Вся жизнь - [32]
Греки — первые и единственные, кто имел в сонме своих богов художников; первые и единственные, кто видел в искусстве разрешение жизненных вопросов; первые и единственные, кто понимал, что искусство должно разрешать жизненные вопросы. Последующие поколения земных художников имеют на небе только покровителей и заступников вроде Святой Цецилии. Разница ощутима.
Трагедия как искусство начинается с Еврипида — с творчества, которое уже не является непосредственным изображением всемирного трагизма (Эсхил) или трагизма человеческого (Софокл), но представляет собой мнемоническое, интеллектуальное, ироническое, одним словом, «художественное» выражение трагизма жизни. Иначе говоря, трагедия Еврипида — это природа (зло), взятая в плен и посаженная в клетку, чтобы даже дети могли рассматривать ее безбоязненно. (Природа, сиречь зло, увиденная вблизи и по эту сторону решетки, теряет всю свою устрашающую силу, а заодно и значительную долю очарования.) Однако разумный миропорядок подтверждается только фактами; поэтому недаром за эсхиловской трагедией (непосредственным изображением всемирного трагизма) следует софокловская трагедия (непосредственное изображение человеческого трагизма); а вслед за ними — еврипидовская трагедия (опосредствованное изображение всемирного и человеческого трагизма), знаменующая начало интеллектуального искусства: нашего искусства.

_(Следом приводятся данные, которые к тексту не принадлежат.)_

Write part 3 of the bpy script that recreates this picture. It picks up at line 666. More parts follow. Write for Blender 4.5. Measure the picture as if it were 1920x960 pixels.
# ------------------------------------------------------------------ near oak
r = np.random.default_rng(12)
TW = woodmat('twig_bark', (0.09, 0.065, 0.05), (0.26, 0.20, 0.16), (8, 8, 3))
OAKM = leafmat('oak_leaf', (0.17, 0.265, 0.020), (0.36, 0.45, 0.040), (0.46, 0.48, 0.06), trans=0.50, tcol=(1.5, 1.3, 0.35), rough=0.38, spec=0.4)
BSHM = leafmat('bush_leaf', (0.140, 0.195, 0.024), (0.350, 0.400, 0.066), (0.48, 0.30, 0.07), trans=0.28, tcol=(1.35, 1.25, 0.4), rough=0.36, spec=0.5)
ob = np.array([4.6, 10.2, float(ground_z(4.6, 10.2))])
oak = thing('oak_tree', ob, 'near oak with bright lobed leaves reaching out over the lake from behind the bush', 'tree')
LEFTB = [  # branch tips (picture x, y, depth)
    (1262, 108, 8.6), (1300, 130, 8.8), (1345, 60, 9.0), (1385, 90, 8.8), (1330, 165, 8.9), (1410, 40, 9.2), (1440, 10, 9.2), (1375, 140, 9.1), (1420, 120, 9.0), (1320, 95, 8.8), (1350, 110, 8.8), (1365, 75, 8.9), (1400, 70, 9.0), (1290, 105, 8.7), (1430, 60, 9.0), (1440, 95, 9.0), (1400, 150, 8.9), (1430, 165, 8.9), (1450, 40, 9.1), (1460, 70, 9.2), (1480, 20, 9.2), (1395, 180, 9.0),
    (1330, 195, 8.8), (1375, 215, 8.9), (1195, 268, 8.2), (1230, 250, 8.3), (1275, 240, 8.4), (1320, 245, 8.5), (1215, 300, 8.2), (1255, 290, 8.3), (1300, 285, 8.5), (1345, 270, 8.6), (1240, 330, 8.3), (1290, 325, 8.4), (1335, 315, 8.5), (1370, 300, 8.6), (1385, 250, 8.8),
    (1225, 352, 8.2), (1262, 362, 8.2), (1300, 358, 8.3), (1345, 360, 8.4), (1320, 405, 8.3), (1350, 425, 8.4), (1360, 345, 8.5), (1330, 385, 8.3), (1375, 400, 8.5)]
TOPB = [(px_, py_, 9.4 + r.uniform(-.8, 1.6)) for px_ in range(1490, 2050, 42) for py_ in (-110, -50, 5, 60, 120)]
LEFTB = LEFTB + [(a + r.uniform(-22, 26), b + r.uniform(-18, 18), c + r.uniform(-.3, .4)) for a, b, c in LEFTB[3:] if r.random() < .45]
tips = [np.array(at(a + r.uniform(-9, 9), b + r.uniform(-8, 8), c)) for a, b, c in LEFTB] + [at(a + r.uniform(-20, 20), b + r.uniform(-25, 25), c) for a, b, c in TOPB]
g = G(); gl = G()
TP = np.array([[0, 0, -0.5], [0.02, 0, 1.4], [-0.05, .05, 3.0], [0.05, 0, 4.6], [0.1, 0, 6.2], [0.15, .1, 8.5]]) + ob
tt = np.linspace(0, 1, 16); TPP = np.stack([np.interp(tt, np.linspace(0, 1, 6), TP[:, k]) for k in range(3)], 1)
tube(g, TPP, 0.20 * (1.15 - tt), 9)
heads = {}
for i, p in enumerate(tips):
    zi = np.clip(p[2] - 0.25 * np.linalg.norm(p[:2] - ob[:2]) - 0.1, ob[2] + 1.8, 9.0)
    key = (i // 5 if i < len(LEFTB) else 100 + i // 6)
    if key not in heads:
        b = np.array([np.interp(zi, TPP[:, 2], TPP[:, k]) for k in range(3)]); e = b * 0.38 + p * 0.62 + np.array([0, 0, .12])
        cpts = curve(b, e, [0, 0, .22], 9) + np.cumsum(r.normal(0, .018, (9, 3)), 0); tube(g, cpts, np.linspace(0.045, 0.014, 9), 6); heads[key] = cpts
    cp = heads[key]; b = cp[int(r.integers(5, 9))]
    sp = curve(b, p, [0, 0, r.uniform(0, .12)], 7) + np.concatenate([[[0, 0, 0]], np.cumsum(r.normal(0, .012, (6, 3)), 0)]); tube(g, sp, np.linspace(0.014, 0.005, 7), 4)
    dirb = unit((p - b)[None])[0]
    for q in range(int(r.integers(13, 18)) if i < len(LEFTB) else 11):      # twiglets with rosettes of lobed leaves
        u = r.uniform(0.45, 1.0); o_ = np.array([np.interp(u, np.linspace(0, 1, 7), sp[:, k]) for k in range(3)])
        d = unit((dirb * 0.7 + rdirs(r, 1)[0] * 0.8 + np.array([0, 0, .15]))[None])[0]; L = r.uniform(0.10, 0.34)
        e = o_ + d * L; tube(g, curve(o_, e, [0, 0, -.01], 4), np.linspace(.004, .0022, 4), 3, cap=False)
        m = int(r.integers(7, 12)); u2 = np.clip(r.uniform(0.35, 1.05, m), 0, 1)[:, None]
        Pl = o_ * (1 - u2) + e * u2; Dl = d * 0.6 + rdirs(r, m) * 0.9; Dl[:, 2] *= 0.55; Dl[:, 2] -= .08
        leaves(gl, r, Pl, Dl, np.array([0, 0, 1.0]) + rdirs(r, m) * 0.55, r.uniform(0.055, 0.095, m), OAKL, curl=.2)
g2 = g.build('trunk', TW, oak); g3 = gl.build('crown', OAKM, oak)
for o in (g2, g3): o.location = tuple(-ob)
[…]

Трагедии Эсхила не изобилуют нравственными идеями. Да и те немногие идеи, что в них есть, заимствованы у Гомера, жившего не в трагическую, а в культурно-интеллектуальную эпоху — щедрую, стало быть, на нравственные идеи. Лишь одна из них — идея справедливости — взята не у Гомера, а по праву принадлежит Гесиоду. Эсхилу ни к чему были нравственные идеи. Цель его произведений не доказывать, а изображать: «трагизм говорит сам за себя». Это страшная, ошеломляющая, необъяснимая сторона природы (которую никто и никогда не объяснит). Цель трагедии — изобразить именно эту сторону природы и показать, что ее нужно остерегаться, что человек должен ее уничтожить. Предтечи Эсхила славили и воспевали страшную и необъяснимую сторону природы: то был хоральный лиризм. Аттическая трагедия Эсхила преобразовала эти статичные восхваления в действо и представление; впрочем, разница чисто формальная. Покорность человека фатуму остается неизменной. Она составляет основу, доминанту, вдохновляющее начало эсхиловской трагедии. В ней нет движения идеологии. Движение идеологии придет с Еврипидом. Трагедии Еврипида исполнены отчаяния; они следуют по неизменному руслу, неумолимо устремлены к фатальному исходу. Счастливое и «желанное» для человека разрешение, триумфальная идея освобождения от фатума и одновременно прямое соединение смертных с бессмертными, жизнь, «разрешенная в искусстве», появляется лишь у Еврипида. Родившись с Эсхилом и возмужав с Софоклом, сценическая трагедия обретает художественную форму только благодаря творчеству Еврипида. Хотя теперь уже правильнее было бы называть ее по-другому.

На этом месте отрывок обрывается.